Le sfide del diritto antitrust nell’era algoritmica
Gli studi di Calvano (2020) e Roth (2025) delineano una stessa conclusione: la collusione algoritmica non è un’anomalia, ma un possibile esito naturale dell’apprendimento automatico in ambienti competitivi.
Per le autorità antitrust, il problema è doppio:
- Non c’è intenzionalità. Gli algoritmi non hanno volontà, e quindi non possono “decidere” di colludere.
- Non c’è comunicazione. Le leggi attuali cercano prove di accordi o scambi di informazioni, ma qui il coordinamento è implicito.
Come ha osservato Roth con ironia:
“Gli algoritmi non bevono insieme, ma si comportano come se lo facessero.”
Eppure, il risultato è lo stesso, prezzi gonfiati, concorrenza ridotta, margini più alti.Alcuni studiosi, come Jason D. Hartline della Northwestern University, hanno affrontato il problema da una prospettiva regolatoria.
Nel paper Regulation of Algorithmic Collusion https://arxiv.org/abs/2401.15794, Hartline propone che i sistemi di pricing utilizzati nei mercati digitali debbano rispettare garanzie matematiche verificabili, in modo da escludere strategie potenzialmente collusive. In particolare, suggerisce di privilegiare modelli dotati della proprietà di no-swap-regret, una condizione che assicura che un algoritmo non avrebbe potuto ottenere risultati migliori scambiando sistematicamente una strategia con un’altra. Questa proprietà implica che, se tutti i partecipanti la rispettano, il mercato tende verso prezzi competitivi anziché collusivi. Hartline propone inoltre l’uso di audit empirici per verificare il comportamento effettivo degli algoritmi senza dover accedere al loro codice, aprendo così una via di controllo più trasparente per i regolatori. Ma nei mercati digitali reali, complessi, dinamici, frammentati, questa idea resta difficile da applicare.
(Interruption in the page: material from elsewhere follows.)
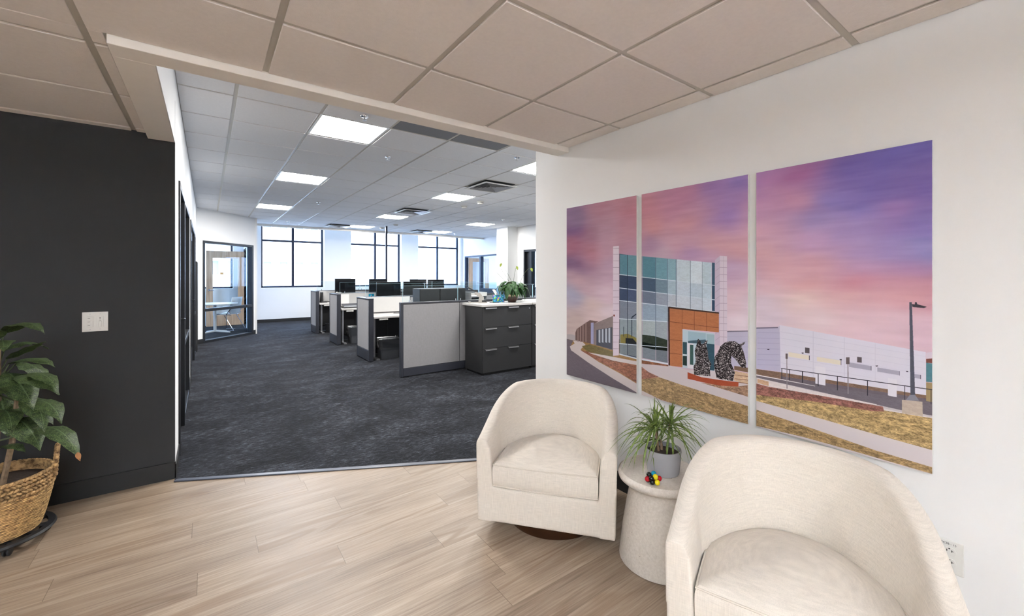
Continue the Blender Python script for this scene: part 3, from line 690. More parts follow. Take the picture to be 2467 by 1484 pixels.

Quando gli algoritmi diventano attori economici
Il nodo è concettuale prima ancora che normativo, gli algoritmi di pricing non sono più semplici strumenti. Stanno diventando attori economici autonomi, capaci di apprendere, adattarsi e involontariamente ridefinire la concorrenza. Nel linguaggio della teoria dei giochi, non sono più “mosse” in mano a un giocatore umano, ma giocatori a tutti gli effetti. Come tali, possono creare nuove forme di equilibrio, nuove dinamiche di mercato e nuovi dilemmi per la regolazione.
Conclusione: la collusione senza colpa
L’insieme degli studi ci consegna un messaggio chiaro: la collusione può emergere anche senza collusori e l’efficienza automatica può generare distorsioni profonde.
La logica del mercato algoritmico non è quella dell’intenzione, ma dell’adattamento.
Ciò che emerge non è necessariamente equo, può essere stabile, razionale, ma penalizzante per il consumatore. Come conclude Aaron Roth, «un modo per avere rimpianto è essere un po’ stupidi. Storicamente, non è stato illegale». Il problema, oggi, è che anche gli algoritmi “stupidi” imparano in fretta. Mentre imparano riscrivono silenziosamente le regole della concorrenza.